Paso por el puesto del Morocho y el olor a carne mechada es sólo una entelequia materializada en cuatro hebras que nadan en un pozo rojizo y aguado. Solamente queda relleno de salpicón de mariscos y unas caraotas negras que auguran malos vientos. Decido comprar una cerveza sin el “pechaje Mánimal” y regresar a mi silla.

El out 27
Ya de regreso, me entero de que el gracioso de dos filas más arriba se encuentra en manos de las autoridades por bautizar a un guardia nacional vestido de civil. Mis acompañantes devoraron tres pizzas hawaianas, dos bolsas de chicharrón picante y se encuentran en medio de una complicada operación aritmética con el profesor Mánimal con el fin de desentrañar nuestra escalofriante cuenta. El final del partido llega como un rumor de fondo que justifica y da escala a nuestra noche fanática.

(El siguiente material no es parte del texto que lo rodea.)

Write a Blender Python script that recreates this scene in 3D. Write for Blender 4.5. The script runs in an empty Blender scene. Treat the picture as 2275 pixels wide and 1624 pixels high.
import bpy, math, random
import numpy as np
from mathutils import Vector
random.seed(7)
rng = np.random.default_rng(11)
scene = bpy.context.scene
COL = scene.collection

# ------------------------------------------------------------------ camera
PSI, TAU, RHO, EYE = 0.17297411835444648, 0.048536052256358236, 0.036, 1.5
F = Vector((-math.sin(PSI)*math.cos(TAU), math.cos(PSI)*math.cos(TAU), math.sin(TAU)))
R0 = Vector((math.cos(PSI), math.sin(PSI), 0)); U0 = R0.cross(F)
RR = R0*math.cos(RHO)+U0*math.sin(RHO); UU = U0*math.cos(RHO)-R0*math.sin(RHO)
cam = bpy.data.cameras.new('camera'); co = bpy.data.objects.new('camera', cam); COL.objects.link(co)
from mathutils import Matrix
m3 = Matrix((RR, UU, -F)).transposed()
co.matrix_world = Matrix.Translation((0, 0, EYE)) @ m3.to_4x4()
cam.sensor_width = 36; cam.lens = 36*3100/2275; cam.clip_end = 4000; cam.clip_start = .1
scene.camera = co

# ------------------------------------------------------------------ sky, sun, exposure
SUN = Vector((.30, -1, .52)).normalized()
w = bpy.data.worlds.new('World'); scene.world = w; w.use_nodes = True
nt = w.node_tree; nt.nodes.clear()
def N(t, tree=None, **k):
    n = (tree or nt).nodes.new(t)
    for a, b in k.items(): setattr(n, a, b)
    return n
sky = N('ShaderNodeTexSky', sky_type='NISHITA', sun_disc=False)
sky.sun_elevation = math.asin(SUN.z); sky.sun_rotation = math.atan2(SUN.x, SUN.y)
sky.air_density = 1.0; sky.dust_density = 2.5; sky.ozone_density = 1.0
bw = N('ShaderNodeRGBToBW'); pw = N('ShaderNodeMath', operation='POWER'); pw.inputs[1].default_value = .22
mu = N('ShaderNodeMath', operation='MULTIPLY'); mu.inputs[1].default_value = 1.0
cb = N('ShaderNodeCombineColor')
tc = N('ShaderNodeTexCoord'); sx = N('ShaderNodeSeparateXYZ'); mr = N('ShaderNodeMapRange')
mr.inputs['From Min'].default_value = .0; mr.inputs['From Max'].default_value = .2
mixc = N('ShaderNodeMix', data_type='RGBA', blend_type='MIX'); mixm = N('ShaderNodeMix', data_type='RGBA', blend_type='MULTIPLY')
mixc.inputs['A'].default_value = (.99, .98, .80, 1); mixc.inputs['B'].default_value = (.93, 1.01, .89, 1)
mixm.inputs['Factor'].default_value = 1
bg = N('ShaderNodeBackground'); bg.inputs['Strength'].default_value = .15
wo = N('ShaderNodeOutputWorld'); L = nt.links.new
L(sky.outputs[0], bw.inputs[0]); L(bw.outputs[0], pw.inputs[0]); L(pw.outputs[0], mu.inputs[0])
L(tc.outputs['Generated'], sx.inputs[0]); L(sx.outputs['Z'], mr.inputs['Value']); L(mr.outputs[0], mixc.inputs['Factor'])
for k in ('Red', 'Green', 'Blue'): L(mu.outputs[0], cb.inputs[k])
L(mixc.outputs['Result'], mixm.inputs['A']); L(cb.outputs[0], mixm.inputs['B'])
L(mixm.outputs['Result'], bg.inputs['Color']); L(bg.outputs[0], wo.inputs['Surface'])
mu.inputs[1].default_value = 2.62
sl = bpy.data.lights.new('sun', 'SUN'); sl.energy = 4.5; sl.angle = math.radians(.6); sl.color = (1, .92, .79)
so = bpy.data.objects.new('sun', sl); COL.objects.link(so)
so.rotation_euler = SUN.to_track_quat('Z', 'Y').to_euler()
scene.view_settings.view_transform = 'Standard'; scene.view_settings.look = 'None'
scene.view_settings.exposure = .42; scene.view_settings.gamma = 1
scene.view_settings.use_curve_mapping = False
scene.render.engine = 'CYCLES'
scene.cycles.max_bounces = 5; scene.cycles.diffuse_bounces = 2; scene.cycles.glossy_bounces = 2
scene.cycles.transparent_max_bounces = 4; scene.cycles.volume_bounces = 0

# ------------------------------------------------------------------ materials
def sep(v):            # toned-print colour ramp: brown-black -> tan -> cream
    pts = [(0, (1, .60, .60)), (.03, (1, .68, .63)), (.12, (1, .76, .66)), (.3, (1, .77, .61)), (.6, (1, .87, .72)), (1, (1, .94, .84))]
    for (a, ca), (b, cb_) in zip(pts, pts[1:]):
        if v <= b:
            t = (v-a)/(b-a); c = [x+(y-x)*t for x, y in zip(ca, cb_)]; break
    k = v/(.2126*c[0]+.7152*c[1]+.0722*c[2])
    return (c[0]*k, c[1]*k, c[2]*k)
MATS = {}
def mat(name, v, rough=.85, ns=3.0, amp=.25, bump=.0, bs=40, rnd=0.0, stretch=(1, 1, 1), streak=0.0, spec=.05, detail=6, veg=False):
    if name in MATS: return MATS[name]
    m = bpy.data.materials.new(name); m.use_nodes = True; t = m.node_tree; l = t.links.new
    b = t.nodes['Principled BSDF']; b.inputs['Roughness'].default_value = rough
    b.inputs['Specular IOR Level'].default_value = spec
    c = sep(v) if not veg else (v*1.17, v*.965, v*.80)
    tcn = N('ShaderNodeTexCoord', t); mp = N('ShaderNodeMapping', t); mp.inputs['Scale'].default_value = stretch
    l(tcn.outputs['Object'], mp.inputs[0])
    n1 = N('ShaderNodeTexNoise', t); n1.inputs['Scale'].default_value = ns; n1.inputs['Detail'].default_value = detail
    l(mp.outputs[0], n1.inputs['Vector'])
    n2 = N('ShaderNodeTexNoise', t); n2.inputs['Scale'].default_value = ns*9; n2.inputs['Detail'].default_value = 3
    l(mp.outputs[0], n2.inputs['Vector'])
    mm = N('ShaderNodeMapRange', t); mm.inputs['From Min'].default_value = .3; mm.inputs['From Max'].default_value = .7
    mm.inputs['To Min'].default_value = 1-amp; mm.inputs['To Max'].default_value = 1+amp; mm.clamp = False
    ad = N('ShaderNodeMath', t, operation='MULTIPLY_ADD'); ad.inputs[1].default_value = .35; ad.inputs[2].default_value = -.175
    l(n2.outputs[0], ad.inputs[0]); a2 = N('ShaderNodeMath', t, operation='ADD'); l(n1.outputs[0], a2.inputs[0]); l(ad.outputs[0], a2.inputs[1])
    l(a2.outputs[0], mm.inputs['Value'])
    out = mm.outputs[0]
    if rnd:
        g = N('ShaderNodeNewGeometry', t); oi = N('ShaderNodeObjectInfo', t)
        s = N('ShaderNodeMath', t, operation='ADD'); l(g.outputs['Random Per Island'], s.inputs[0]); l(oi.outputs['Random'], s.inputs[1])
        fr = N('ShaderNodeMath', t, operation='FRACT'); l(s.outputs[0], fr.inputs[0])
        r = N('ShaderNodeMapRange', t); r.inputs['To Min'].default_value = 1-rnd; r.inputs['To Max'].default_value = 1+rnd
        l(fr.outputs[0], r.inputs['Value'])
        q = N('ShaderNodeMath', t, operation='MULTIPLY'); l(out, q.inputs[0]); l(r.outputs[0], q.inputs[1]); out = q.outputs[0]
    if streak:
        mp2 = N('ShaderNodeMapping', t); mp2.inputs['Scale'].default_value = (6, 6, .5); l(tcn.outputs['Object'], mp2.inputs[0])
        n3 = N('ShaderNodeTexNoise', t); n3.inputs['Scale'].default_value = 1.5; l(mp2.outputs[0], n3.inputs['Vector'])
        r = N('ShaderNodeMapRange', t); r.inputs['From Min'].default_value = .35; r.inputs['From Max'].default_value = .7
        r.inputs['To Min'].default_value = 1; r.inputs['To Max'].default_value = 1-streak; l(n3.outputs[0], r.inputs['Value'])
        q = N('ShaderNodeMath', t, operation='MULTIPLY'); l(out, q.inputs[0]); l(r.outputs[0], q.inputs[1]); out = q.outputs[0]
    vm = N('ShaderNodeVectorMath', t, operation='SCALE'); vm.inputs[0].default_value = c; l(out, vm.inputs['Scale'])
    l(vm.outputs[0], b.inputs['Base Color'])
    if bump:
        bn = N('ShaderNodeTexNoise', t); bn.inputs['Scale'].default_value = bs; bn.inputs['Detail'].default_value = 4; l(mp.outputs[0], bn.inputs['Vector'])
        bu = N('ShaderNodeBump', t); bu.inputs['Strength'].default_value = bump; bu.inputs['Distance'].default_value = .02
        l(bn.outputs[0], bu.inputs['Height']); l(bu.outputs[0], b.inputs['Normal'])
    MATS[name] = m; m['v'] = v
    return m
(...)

Fenomenología del fanático
El técnico
Mejor conocido como mánager de tribuna. Es el tipo de fanático que no va al estadio sin antes memorizar los averages, promedios de bateo, fildeo y demás menudencias matemáticas relacionadas con el juego. Su capacidad argumentativa suele ser demoledora, pero después del quinto inning provoca bañarlo de cerveza.

Fashion Franquicia
Se trata de un fanático que ha dejado todas sus utilidades en la tienda de souvenirs de su equipo preferido. La palabra “producto oficial” es su mantra y bandera. Se molesta cuando su equipo usa un uniforme “alternativo” que rompe con la tradición y empava al equipo.

Rumba y Rumba
No sabe que Antonio Armas se retiró hace añales. Piensa que un squeeze play es una marca de helados. Siempre se coloca al lado de la Samba de La Guaira. Cree que la tribuna de la derecha es la mini sede de una discoteca del San Ignacio. Por regla general su novia está buenísima.

Mojador o Mojón
Siempre es un flaquito con cara de malo, sentado cuatro filas detrás de nosotros. Con el brazo que exhibe cada vez que arroja un vaso de cerveza, bien podría ser firmado por los Astros de Houston.

Los novios rivales
Esta categoría está llamada a ser todo un clásico dentro del estadio. Ella por lo general es una magallanera gordita y mandona. No acepta chalequeos y bebe más que el novio. Él usa una camiseta de los Leones comprada en el 94, tiene toda la pinta de llevar palo dentro y fuera del terreno y fuma más que un chino.


La Casamentera
Todas las temporadas compra los abonos que dan justo encima del dogout. La minifalda y los tacones son sus aperos predilectos. Estudia inglés en el CVA con la secreta esperanza de practicarlo en el palco de esposas del Yankee Stadium. Son muy amigas del recogebates del equipo.